Clivilles: I consider good music a variety, I mean I just want the music all night long for a crowd. When I grew up with the Paradise Garage and Larry Levan, he played a variety, he was never really stuck on just house music, which is disco music. If there was a hot Mick Jagger record he would play it, Grace Jones, you know, there was downtempo that were good as well that were classics, and these days when you go into clubs all you hear is bang, bang, bang, bang, bang, no musicality, no lyrics to sing along to, no mood change, you know, as far as tempo. So you really can’t take anybody on a journey, it’s kind of really pretty much one thing, you really go into a sample, club, or you go into all European house, but there’s not a mixture. I mean, when I was DJing I used to play a lot of club music, but then I used to break it down to half an hour hip-hop, half an hour reggae, and that was back in ’87 and, to me, I felt that the crowd enjoyed that a lot more. You could take them all along a ride.

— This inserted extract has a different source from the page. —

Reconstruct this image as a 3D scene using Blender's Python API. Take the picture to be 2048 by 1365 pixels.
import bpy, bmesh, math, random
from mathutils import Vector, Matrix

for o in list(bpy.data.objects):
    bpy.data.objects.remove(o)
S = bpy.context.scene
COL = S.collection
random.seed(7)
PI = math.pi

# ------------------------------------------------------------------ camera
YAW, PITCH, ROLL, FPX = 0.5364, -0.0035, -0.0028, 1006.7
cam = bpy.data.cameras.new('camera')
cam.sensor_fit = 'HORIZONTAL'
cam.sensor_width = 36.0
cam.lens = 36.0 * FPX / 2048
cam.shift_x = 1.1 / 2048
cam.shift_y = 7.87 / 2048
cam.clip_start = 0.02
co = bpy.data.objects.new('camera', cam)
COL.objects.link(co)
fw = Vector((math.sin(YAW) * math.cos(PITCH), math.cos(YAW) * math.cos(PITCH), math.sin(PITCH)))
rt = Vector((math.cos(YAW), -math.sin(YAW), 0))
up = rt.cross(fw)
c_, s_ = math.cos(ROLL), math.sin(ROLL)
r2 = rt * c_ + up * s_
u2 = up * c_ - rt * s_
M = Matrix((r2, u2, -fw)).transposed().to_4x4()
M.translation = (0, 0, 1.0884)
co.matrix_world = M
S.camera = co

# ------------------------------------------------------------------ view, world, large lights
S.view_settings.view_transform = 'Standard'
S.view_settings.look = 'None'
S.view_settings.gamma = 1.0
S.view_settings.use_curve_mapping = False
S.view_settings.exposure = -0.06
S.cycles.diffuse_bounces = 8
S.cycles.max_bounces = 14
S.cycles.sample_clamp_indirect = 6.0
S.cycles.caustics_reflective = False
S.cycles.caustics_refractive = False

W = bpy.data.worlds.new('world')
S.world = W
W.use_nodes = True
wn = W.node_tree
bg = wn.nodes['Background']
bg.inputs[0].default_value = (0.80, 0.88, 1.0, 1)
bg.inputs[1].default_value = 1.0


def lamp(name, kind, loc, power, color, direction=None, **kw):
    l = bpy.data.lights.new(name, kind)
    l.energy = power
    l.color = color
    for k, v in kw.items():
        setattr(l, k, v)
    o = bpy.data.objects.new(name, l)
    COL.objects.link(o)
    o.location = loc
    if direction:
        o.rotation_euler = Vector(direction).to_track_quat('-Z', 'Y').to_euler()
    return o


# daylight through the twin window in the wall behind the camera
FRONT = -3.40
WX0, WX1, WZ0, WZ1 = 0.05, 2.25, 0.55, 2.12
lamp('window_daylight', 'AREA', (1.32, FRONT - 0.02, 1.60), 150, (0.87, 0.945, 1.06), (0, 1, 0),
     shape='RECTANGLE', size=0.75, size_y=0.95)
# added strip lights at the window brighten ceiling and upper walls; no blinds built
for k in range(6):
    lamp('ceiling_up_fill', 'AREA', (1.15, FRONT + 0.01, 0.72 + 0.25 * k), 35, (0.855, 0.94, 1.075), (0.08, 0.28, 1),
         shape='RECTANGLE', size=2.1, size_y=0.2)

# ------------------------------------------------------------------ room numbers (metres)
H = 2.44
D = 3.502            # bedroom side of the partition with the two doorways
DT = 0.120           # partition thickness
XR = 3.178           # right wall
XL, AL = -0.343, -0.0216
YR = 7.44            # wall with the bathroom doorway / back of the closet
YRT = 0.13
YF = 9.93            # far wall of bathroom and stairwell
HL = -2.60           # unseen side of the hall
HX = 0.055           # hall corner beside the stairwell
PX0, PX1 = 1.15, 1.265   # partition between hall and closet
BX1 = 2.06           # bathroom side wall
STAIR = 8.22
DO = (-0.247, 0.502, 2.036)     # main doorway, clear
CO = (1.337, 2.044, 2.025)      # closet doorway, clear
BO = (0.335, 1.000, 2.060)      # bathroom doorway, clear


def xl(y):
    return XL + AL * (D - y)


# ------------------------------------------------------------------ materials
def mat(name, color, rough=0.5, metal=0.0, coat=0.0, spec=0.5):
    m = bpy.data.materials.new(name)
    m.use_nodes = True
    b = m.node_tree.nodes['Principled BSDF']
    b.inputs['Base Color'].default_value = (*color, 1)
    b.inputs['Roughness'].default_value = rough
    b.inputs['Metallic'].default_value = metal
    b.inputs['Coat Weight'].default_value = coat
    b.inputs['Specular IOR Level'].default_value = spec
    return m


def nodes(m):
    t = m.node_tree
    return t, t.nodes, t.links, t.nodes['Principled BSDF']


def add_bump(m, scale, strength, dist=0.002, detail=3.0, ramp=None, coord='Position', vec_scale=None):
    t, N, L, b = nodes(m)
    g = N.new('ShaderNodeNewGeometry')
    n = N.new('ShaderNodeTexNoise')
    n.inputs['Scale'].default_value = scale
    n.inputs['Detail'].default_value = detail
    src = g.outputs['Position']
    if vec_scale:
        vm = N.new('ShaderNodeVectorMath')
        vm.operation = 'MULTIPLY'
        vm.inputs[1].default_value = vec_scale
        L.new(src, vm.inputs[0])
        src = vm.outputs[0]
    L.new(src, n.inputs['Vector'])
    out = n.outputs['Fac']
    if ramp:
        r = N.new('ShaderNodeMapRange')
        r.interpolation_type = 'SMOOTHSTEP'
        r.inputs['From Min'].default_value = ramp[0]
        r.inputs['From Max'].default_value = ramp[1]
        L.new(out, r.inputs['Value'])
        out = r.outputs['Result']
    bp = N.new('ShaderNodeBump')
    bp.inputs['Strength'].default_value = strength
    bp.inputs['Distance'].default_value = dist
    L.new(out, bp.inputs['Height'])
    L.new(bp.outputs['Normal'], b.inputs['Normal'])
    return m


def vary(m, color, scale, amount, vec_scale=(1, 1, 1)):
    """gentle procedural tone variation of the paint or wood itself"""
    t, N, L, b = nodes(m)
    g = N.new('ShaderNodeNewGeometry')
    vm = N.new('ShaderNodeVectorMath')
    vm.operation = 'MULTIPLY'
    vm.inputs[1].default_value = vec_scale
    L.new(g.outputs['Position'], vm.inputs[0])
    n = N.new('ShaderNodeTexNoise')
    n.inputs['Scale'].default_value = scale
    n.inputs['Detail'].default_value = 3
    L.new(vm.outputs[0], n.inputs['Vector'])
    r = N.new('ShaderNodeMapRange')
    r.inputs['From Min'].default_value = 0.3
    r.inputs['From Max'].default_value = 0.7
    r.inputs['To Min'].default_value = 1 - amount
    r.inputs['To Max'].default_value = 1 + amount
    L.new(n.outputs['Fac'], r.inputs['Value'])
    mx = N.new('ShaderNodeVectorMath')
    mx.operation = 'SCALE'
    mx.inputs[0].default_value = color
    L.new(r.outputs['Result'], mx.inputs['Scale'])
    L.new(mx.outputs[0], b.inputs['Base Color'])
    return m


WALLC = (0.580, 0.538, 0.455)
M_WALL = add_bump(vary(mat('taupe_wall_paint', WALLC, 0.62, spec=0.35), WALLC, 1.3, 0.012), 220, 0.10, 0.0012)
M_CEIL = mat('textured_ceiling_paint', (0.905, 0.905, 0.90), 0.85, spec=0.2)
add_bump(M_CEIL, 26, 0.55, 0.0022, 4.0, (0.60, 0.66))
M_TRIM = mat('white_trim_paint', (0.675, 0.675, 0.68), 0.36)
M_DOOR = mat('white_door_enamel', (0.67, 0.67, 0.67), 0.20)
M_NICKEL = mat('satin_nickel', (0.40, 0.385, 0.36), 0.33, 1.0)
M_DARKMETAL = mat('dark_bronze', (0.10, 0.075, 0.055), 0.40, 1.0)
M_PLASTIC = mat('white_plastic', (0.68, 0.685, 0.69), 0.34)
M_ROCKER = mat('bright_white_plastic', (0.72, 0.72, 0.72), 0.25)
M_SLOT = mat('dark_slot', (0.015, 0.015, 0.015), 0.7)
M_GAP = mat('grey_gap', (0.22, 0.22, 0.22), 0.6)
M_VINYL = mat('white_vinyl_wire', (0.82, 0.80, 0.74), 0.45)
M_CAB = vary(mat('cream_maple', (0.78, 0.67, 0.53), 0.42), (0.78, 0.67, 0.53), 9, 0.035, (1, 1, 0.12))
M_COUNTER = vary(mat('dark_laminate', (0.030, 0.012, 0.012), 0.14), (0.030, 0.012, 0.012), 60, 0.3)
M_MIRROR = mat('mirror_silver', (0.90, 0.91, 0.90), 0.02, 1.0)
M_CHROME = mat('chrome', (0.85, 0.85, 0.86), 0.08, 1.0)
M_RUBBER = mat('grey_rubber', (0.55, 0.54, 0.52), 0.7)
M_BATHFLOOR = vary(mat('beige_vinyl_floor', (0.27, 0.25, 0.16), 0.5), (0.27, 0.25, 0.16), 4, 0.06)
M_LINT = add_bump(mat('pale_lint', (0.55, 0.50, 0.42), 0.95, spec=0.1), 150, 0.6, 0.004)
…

Lainie: I know it’s I remember nights at Palladium and you would have playing together on the main floor Charlie Cavallo, Hex Hector and Funk Master Flex, and they would really be broken up into different parts. Do you think that the people that are out now, that are going to clubs, do they seem to be really about the idea of the underground but not really understanding the underground. Do you think that underground could still be vocal, it could still be, you know, comfortable for somebody to sing along?
Clivilles: Absolutely. It just takes, you see when I was growing up, you had your Michael Brodys which were the owners of the Paradise Garage, and it’s up to the owners and that’s pretty much what you lack now, you lack a music lover that has the money to open up the proper club with the proper patience and not worried about making quick money. We have owners now that they’re worried about the bar, you know, they’re worried about, you know, getting people in, cattle. I call it cattle packing, instead of developing a club from the ground up, and that’s why places like the Paradise Garage or Bonds International or the Infernos were pretty big clubs and famous, well-known. This is because the people that ran those ran them with quality, they watched, they did the door right, they just didn’t let anybody in and they let a little bit of everything in, gay, bisexual, young kids. You know, when you went to the Garage it was twenty-two and over, but I was sixteen, you know, so once in a blue moon they let a little pack of people in there and they kind of educated those people. You know, you can educate a crowd, and I still think you can educate a crowd but, if you have everybody busy on how much they're getting paid for the three hours they're spending and not creating a movement, they’re going to continue to have the same thing they're having now, this ‘just pay me, I’m coming in three hours and I might play the same records I always play, I might play my own records that no one’s ever heard.’